> **WHAT TO DO**: Locate each line holding the string "this" and copy it.

___ ROWS

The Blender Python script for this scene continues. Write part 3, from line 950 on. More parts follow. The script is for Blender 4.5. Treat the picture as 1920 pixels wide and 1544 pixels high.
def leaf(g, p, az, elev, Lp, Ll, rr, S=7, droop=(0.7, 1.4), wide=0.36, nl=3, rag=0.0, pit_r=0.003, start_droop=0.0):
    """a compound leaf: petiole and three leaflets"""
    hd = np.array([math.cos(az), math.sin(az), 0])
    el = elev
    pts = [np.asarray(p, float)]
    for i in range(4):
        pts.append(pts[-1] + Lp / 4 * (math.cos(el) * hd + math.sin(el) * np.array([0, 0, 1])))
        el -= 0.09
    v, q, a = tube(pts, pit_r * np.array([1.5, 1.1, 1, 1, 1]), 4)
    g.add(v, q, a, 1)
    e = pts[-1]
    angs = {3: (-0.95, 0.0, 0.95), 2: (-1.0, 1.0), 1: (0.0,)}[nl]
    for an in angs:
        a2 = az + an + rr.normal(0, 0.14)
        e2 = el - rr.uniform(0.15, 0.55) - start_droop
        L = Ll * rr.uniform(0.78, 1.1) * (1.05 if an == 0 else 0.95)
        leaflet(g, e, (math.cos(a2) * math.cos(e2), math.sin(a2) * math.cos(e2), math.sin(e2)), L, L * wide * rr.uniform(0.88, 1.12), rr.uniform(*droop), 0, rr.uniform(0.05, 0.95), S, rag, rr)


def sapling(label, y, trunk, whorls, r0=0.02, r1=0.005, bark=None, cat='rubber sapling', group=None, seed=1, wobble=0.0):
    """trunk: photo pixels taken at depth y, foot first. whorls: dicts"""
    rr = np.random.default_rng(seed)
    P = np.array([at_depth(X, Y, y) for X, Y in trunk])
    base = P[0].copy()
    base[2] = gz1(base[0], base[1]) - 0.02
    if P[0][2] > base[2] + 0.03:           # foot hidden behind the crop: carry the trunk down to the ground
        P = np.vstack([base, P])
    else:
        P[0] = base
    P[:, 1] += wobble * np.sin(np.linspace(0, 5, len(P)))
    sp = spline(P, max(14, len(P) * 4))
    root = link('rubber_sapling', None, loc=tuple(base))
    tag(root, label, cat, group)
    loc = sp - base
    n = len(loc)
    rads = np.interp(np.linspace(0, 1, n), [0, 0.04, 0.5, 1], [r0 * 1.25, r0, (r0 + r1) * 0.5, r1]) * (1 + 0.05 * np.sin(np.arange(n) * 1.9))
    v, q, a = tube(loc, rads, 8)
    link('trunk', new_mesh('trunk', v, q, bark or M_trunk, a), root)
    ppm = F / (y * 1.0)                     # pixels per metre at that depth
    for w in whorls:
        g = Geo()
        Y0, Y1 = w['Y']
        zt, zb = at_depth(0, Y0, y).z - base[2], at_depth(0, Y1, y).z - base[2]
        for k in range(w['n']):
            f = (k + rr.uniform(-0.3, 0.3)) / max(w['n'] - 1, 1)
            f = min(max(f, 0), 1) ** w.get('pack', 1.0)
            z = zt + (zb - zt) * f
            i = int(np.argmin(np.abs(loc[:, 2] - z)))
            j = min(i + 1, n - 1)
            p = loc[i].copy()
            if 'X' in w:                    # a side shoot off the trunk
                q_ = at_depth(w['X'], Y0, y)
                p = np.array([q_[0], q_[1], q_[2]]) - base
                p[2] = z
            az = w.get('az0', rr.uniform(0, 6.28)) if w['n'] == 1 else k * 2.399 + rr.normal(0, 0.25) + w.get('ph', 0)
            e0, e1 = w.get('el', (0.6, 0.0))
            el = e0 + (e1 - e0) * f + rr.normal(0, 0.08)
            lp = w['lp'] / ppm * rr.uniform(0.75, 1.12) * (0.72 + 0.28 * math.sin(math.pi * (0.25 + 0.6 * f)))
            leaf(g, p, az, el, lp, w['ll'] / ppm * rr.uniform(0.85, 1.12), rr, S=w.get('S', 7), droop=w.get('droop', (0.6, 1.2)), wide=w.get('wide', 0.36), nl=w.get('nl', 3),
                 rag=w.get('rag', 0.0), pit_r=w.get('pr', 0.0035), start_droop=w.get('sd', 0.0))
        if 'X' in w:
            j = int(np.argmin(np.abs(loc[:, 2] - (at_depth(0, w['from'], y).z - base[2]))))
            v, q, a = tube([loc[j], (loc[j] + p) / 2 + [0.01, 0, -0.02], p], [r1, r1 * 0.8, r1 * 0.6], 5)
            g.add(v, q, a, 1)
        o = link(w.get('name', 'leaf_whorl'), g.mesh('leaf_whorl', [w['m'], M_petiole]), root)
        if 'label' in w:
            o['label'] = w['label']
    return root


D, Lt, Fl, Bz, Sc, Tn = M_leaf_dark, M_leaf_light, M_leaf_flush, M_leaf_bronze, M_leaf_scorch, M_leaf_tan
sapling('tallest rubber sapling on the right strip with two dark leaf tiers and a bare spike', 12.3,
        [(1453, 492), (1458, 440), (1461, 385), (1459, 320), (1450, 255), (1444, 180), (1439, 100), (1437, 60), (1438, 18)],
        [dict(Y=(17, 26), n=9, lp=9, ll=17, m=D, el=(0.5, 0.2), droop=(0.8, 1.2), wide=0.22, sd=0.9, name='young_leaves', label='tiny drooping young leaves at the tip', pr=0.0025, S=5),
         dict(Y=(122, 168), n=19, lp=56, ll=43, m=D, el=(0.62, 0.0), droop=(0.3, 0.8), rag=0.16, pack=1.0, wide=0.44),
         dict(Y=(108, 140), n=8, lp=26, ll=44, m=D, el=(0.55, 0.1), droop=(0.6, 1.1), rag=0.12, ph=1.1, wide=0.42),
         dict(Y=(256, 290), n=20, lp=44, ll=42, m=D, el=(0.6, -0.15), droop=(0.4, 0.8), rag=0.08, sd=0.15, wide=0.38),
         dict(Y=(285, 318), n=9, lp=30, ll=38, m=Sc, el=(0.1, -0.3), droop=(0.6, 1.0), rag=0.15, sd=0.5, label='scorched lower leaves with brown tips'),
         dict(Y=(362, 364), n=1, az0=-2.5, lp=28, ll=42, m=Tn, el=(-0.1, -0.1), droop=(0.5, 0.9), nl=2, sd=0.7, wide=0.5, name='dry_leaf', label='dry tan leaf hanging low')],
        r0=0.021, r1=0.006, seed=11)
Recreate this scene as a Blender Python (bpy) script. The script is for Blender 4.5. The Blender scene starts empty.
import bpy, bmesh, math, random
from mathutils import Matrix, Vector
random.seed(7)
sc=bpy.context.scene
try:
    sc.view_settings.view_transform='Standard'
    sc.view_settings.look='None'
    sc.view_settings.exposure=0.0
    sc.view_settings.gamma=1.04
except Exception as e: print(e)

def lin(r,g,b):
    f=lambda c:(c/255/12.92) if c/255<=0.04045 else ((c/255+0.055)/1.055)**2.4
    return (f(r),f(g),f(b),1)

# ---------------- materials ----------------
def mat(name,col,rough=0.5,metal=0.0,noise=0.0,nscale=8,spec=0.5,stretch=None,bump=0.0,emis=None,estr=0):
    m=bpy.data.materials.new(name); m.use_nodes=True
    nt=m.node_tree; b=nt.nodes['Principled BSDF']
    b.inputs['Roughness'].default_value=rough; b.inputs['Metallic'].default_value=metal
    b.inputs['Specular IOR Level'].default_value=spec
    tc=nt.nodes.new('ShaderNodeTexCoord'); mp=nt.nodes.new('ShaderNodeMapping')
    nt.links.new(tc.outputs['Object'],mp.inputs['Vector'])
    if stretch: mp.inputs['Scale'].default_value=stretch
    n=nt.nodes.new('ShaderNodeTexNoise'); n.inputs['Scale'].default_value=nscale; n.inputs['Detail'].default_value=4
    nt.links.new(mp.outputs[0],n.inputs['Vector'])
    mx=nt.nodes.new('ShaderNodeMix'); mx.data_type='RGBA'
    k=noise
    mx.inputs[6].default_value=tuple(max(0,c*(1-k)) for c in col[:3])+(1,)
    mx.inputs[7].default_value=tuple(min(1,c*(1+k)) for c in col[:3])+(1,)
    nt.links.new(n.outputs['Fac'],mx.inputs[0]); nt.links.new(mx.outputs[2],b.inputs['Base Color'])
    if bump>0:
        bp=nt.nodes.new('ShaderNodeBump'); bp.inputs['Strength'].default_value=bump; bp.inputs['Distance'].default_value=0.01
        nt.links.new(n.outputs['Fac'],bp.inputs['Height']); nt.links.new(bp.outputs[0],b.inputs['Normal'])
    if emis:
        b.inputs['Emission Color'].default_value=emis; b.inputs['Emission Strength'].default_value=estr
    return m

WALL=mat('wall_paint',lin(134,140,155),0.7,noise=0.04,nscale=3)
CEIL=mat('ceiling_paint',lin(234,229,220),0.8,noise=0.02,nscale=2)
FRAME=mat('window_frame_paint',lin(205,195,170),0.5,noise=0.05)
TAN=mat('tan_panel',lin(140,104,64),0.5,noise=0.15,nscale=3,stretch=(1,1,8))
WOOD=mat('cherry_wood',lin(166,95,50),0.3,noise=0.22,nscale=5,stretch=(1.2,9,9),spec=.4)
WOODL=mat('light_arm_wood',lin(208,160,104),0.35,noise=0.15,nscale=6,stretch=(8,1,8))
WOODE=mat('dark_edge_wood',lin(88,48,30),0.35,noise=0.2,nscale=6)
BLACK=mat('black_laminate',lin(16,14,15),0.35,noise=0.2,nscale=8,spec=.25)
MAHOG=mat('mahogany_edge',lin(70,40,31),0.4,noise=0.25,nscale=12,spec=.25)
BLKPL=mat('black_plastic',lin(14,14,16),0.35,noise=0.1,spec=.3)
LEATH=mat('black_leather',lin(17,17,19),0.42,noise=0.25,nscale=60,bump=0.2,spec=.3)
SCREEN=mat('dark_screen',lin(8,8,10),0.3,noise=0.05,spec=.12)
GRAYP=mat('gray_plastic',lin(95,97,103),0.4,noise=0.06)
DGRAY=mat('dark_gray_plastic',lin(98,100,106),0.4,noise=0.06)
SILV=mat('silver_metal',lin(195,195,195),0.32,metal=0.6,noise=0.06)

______

> **THE OUTPUT**:
The Blender Python script for this scene continues. Write part 3, from line 950 on. More parts follow. The script is for Blender 4.5. Treat the picture as 1920 pixels wide and 1544 pixels high.
Recreate this scene as a Blender Python (bpy) script. The script is for Blender 4.5. The Blender scene starts empty.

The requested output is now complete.